Senegalese women who get pregnant outside marriage commonly kill their babies out of fear and shame according to new research. In Senegal, abortion is illegal except to save a woman’s life and secret backstreet abortions are also rife. Husbands living and working away is one of many factors driving infanticide in the West African country, where many young women with unwanted pregnancies see their only choice is to kill their baby. Sexual promiscuity, poverty and ignorance about contraception are other factors, but shame around unplanned pregnancy especially by sex outside marriage is a common link.  "Infanticide has become the antidote to illicit affairs that result in pregnancy – to avoid gossip and shame to the family and to hide infidelity, especially when the woman is bound by marriage," said sociologist Aly Khoudia Diao. Thirty to forty per cent of women with unwanted pregnancies commit infanticide he estimates from his research. "It is a worrying statistic, and it's growing," he told the United Nations news service, IRIN. "Five to 10 per cent of these are linked to emigration," Diao said. "Sex is a physiological need. Some of these women marry quite young and sooner or later they will be pursued by other men. And in a moment of weakness they commit adultery."

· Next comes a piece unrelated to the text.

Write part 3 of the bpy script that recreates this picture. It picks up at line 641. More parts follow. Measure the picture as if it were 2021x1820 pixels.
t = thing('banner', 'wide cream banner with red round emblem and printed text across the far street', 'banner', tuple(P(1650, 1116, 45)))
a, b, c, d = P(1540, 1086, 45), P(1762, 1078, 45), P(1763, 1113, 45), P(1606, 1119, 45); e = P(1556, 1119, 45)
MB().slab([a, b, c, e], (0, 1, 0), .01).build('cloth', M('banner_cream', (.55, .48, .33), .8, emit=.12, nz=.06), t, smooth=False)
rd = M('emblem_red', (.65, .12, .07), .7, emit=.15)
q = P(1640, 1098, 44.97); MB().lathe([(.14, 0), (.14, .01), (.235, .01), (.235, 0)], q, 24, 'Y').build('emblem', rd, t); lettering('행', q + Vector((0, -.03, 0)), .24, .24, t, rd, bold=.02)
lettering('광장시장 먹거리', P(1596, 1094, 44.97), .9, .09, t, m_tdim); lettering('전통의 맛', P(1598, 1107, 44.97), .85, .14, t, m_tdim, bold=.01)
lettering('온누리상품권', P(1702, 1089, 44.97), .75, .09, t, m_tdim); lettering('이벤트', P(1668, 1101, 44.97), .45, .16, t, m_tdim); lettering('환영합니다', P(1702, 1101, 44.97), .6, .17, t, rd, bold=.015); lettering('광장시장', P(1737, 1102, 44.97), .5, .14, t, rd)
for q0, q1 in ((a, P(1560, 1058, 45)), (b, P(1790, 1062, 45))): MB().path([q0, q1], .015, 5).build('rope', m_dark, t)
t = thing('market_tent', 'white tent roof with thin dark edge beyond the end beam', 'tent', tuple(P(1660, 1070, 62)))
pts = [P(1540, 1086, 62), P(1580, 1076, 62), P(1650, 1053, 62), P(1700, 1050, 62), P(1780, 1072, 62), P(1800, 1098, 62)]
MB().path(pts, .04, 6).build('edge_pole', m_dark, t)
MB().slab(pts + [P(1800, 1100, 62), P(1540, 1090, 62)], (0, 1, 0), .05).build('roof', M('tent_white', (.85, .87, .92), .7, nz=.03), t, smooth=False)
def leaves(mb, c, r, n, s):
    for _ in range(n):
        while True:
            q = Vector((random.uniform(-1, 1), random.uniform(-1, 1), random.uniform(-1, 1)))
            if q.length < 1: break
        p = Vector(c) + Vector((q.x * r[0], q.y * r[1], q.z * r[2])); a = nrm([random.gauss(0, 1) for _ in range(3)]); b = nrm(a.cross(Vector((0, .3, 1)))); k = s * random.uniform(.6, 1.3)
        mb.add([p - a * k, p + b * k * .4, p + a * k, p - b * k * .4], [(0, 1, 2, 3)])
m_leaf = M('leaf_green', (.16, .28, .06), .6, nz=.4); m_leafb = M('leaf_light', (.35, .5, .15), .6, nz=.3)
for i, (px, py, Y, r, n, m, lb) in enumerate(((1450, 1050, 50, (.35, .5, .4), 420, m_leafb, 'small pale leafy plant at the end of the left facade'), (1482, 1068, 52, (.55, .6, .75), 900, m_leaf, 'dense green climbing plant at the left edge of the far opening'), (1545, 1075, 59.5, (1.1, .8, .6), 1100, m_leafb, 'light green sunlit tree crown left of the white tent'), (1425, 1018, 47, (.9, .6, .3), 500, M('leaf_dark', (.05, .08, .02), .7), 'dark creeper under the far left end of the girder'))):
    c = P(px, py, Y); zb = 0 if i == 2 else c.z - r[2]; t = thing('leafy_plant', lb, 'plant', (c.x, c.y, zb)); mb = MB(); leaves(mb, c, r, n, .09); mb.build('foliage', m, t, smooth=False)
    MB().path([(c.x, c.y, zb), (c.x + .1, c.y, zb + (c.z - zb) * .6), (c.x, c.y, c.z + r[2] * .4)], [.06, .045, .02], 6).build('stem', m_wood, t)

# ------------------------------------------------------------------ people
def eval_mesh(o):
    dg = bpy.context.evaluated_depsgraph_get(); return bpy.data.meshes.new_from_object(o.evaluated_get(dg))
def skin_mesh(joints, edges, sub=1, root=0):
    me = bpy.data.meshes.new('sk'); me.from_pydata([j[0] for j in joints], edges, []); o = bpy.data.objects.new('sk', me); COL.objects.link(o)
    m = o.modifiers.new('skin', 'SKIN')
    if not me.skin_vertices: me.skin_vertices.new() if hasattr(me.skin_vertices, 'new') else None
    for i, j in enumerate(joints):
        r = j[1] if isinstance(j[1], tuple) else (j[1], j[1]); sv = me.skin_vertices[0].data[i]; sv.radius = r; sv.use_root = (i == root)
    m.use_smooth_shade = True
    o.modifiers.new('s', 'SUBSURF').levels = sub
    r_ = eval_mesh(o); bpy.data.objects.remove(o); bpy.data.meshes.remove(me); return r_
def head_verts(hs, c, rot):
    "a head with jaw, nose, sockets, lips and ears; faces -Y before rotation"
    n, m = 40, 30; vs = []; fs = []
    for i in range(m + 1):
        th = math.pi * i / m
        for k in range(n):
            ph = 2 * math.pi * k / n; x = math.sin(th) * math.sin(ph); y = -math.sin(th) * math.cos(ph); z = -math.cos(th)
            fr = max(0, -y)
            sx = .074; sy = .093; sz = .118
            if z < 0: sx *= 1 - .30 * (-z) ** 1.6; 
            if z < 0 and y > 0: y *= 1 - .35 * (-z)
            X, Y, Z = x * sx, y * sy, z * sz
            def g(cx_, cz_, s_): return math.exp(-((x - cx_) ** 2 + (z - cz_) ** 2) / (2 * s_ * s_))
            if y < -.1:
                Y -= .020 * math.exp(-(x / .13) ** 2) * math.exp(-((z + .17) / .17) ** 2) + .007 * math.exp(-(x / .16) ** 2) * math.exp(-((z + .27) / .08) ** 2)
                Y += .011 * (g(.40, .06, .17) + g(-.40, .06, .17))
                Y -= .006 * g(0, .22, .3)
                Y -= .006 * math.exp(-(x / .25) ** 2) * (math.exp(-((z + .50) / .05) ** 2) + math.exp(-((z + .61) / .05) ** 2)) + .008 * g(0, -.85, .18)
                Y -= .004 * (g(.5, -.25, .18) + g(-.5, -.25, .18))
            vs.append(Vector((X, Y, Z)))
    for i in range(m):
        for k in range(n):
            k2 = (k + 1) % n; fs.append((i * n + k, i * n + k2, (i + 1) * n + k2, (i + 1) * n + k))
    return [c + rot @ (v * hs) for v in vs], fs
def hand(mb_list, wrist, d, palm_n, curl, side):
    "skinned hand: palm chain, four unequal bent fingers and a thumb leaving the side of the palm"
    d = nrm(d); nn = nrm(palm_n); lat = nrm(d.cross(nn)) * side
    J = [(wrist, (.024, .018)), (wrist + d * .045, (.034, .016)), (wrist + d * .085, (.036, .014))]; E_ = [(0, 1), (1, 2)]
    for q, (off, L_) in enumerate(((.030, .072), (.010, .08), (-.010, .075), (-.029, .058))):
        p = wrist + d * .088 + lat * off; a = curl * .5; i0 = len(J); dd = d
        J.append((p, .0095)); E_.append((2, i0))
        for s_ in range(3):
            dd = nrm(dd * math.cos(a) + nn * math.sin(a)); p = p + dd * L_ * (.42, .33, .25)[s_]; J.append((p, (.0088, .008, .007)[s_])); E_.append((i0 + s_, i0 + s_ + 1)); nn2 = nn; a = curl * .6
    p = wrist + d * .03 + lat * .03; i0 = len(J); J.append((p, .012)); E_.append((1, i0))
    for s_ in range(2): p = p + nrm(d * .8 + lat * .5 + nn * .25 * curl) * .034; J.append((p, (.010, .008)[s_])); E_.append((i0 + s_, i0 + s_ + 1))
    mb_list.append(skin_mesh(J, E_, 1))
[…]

In some cases the women’s families them into killing their own babies said the US’s Senegal Human Rights report. Methods ranged from burying them alive, putting them in septic tanks, or simply abandoning them along the road.  When the authorities find out the mother’s identity, she is arrested and prosecuted. In Louga, a city north of the capital, Dakar, at least two babies are known to have been killed by their mothers since October, and five cases of infanticide were reported in 2008.  "These infanticides are linked to emigration,” said Moustapha Ndour, gendarmerie commander. "The men leave their wives – who are very young – for two, five, 10 years.” He said one woman recently charged with the crime in Louga is married to a man living abroad. "She did not want anyone to ever see the child, which is why she threw the body into a well." Babies bodies have turned up in wells and in the streets; some are buried he added. The government backed organisation Development Gateway Senegal, said that women in Senegal are marginalised and lack access to resources and social services.